Especialistas em mineração têm dito que uma barragem não rompe sem antes emitir algum sinal. Perante autoridades e também internamente, diretores da empresa sustentam que não houve qualquer sinal visível de que a barragem tinha problemas. Descartam ainda a tese de conluio de geotécnicos internos e externos que, supostamente, saberiam dos problemas da barragem e não teriam tomado as medidas necessárias. Hoje completa-se uma semana que oito funcionários dos níveis técnicos da mineradora foram presos.

Fontes da Vale dizem que a Tüv Süd, responsável pela auditoria de Brumadinho, fez a última visita em 23 de janeiro à barragem, dois dias antes da tragédia, no dia 25 de janeiro. A auditoria alemã emitiu um relatório dizendo que a barragem estava em conformidade, embora tenha feito uma série de recomendações consideradas de rotina nestes casos pela mineradora.

Em outubro de 2018, um painel de especialistas também havia visitado Brumadinho e, ao final, emitiu um relatório atestando que a barragem era bem mantida e não oferecia risco desde que a mineradora continuasse tomando as medidas de segurança e manutenção necessárias.

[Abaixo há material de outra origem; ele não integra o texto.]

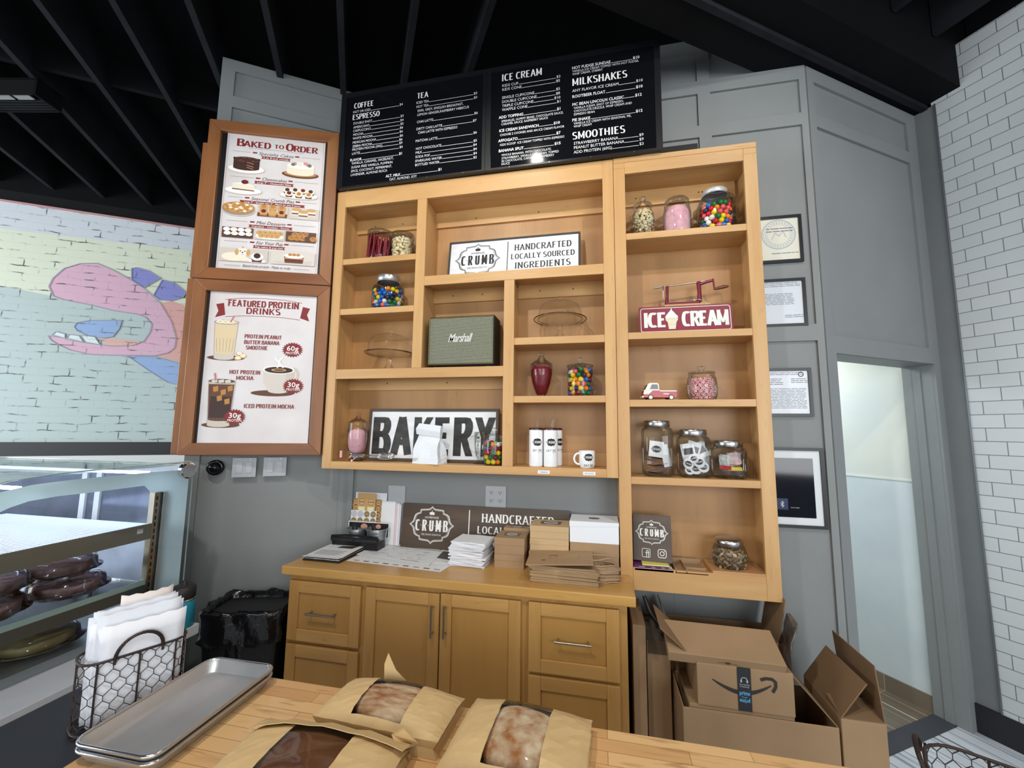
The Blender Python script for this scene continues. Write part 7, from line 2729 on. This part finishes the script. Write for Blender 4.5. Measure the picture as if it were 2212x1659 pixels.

Os técnicos, entre os quais havia renomados especialistas, fizeram uma foto, ao pé da barragem, no dia da inspeção. Para os executivos da Vale, a imagem é um atestado de que os técnicos não enxergavam riscos.

Quase um mês após a tragédia, municípios de MG que abrigam barragens vivem uma situação de pânico

Construída em 1976 pela alemã Ferteco, empresa adquirida pela Vale no começo dos anos 2000, a barragem I da mina de Córrego de Feijão estava inativa desde 2015. Naquele ano, a Vale entrou com pedido de licença no órgão ambiental de Minas Gerais para fechar a barragem, solicitação que só foi concedida no fim do ano passado. O plano da Vale era separar o resíduo de minério de ferro e colocar o rejeito sólido em uma cava. Tal separação, segundo fontes ligadas à empresa, não tinha propósito econômico, mas visava reduzir o volume do rejeito para que ele coubesse na cava.

Quase um mês depois da tragédia de Minas Gerais, municípios do Estado que abrigam barragens de mineração vivem uma situação de pânico e confusão. Na quarta-feira, a Vale removeu 125 pessoas que vivem próximas a cinco barragens: Vargem Grande, do Complexo Vargem Grande, em Nova Lima; e Forquilha I, II e III e Grupo, na Mina Fábrica, em Ouro Preto (MG). Antes, no dia 16, a empresa já tinha evacuado cerca de 200 pessoas em Nova Lima, envolvendo riscos associados à barragem da mina de Mar Azul.

Para fontes da Vale, a remoção dessas pessoas é consequência direta de regras mais rígidas de certificação dos reservatórios que acabaram de ser aprovadas pela Agência Nacional de Mineração (ANM). A agência criou um novo fator de segurança para definir que as barragens estão estáveis, mas o problema é que as auditorias externas contratadas pela Vale para inspecionar as barragens não aceitam emitir laudos com base nesses novos critérios.

Ao não dispor desses laudos, a Vale e outras empresas precisam comunicar as autoridades, como a Defesa Civil, e acionar planos de evacuação das pessoas que moram em comunidades próximas das barragens. Essas medidas têm provocado fechamento de estradas, realocação de pessoas em hotéis e gerado pânico em municípios de Minas Gerais. "A credibilidade da Vale para questionar essa mudança de critério da ANM, neste momento, é zero", disse uma fonte próxima à empresa. Na busca de evitar repetições do caso Brumadinho, a Vale já anunciou que vai acelerar a desativação de dez barragens a montante em três anos, o que exigirá investimentos de R$ 5 bilhões e irá significar o corte de 40 milhões de toneladas ao ano na produção de minério de ferro da empresa.

Ao mesmo tempo, vai avançar com novas tecnologias. Além do processamento e compactação do rejeito a seco, vai expandir sistema de concentração do minério sem uso de água. Atualmente, 60% do beneficiamento do minério já é feito a seco, ante 40% em 2015, ano do rompimento da barragem de Mariana.

A companhia mantém a intenção de divulgar o balanço financeiro de 2018 no dia 27 de março, mas foi tomada a decisão de não se realizar a tradicional teleconferência sobre os resultados com analistas de bancos que acompanham a empresa. A avaliação é de que não haverá ainda respostas para as muitas perguntas que serão feitas sobre o caso Brumadinho e que, diante da tragédia, não faz sentido comentar sobre resultados.